> _STATED GOAL_: Pictures are not part of the copy. Retype the lines from the first one through the line that contains "from mathutils.bvhtree import BVHTree".

> _DATA PROVIDED_:
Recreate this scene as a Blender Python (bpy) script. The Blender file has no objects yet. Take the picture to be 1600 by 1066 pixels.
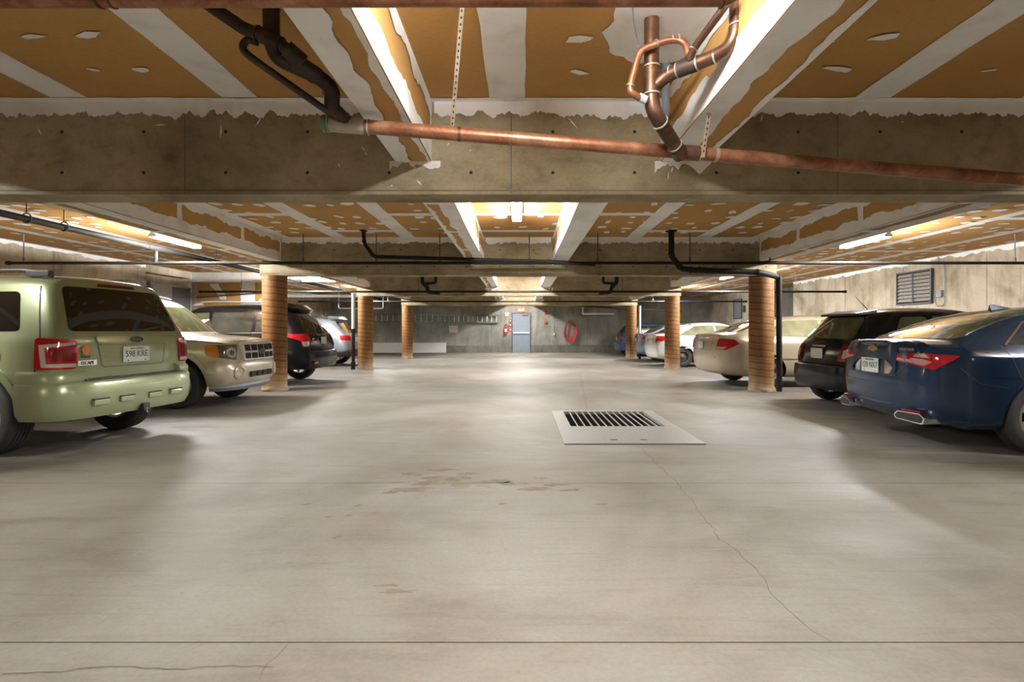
import bpy, bmesh, math, random
from mathutils import Vector, Matrix, noise
from mathutils.bvhtree import BVHTree

# ---------------------------------------------------------------- camera, world, exposure
SC = bpy.context.scene
COL = SC.collection
F_PX, VPX, VPY, EYE = 810.0, 813.0, 517.0, 1.14
cam_data = bpy.data.cameras.new('camera')
cam_data.sensor_width = 36.0
cam_data.lens = 36.0 * F_PX / 1600.0
cam_data.shift_x = (800.0 - VPX) / 1600.0
cam_data.shift_y = -(533.0 - VPY) / 1600.0
cam_data.clip_start = 0.05
cam = bpy.data.objects.new('camera', cam_data)
cam.location = (0, 0, EYE)
cam.rotation_euler = (math.pi / 2, 0, 0)
COL.objects.link(cam)
SC.camera = cam
world = bpy.data.worlds.new('world')
SC.world = world
world.use_nodes = True
world.node_tree.nodes['Background'].inputs[0].default_value = (0.5, 0.5, 0.5, 1)
world.node_tree.nodes['Background'].inputs[1].default_value = 0.0
SC.view_settings.view_transform = 'Standard'
SC.view_settings.look = 'None'
SC.view_settings.gamma = 1.0
SC.view_settings.use_curve_mapping = False
SC.view_settings.exposure = 1.12
TUBE_W = 190.0          # radiance of the fluorescent tubes
SC.cycles.max_bounces = 10
SC.cycles.diffuse_bounces = 7
SC.cycles.glossy_bounces = 4
SC.cycles.sample_clamp_indirect = 6.0
random.seed(7)

def at(x, y, d):
    """world point seen at pixel (x, y) of the 1600x1066 frame at depth d"""
    return Vector(((x - VPX) / F_PX * d, d, EYE + (VPY - y) / F_PX * d))

# ---------------------------------------------------------------- materials
MATS = {}
def new_mat(name):
    m = bpy.data.materials.new(name)
    m.use_nodes = True
    nt = m.node_tree
    b = nt.nodes['Principled BSDF']
    MATS[name] = m
    return m, nt, b

def N(nt, typ, **kw):
    n = nt.nodes.new(typ)
    for k, v in kw.items():
        if k.startswith('i_'):
            key = k[2:]
            n.inputs[int(key) if key.isdigit() else key].default_value = v
        else:
            setattr(n, k, v)
    return n

def ramp(nt, fac, stops):
    r = nt.nodes.new('ShaderNodeValToRGB')
    el = r.color_ramp.elements
    el[0].position, el[0].color = stops[0][0], (*stops[0][1], 1)
    el[1].position, el[1].color = stops[-1][0], (*stops[-1][1], 1)
    for p, c in stops[1:-1]:
        e = el.new(p); e.color = (*c, 1)
    nt.links.new(fac, r.inputs[0])
    return r.outputs[0]

def noise_tex(nt, scale, detail=5, rough=0.55, vec=None, dist=0.0):
    n = N(nt, 'ShaderNodeTexNoise')
    n.inputs['Scale'].default_value = scale
    n.inputs['Detail'].default_value = detail
    n.inputs['Roughness'].default_value = rough
    n.inputs['Distortion'].default_value = dist
    if vec is not None:
        nt.links.new(vec, n.inputs['Vector'])
    return n.outputs['Fac']

def obj_coord(nt, scale=(1, 1, 1)):
    tc = N(nt, 'ShaderNodeTexCoord')
    mp = N(nt, 'ShaderNodeMapping')
    mp.inputs['Scale'].default_value = scale
    nt.links.new(tc.outputs['Object'], mp.inputs['Vector'])
    return mp.outputs['Vector']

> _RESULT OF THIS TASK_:
Recreate this scene as a Blender Python (bpy) script. The Blender file has no objects yet. Take the picture to be 1600 by 1066 pixels.
import bpy, bmesh, math, random
from mathutils import Vector, Matrix, noise
from mathutils.bvhtree import BVHTree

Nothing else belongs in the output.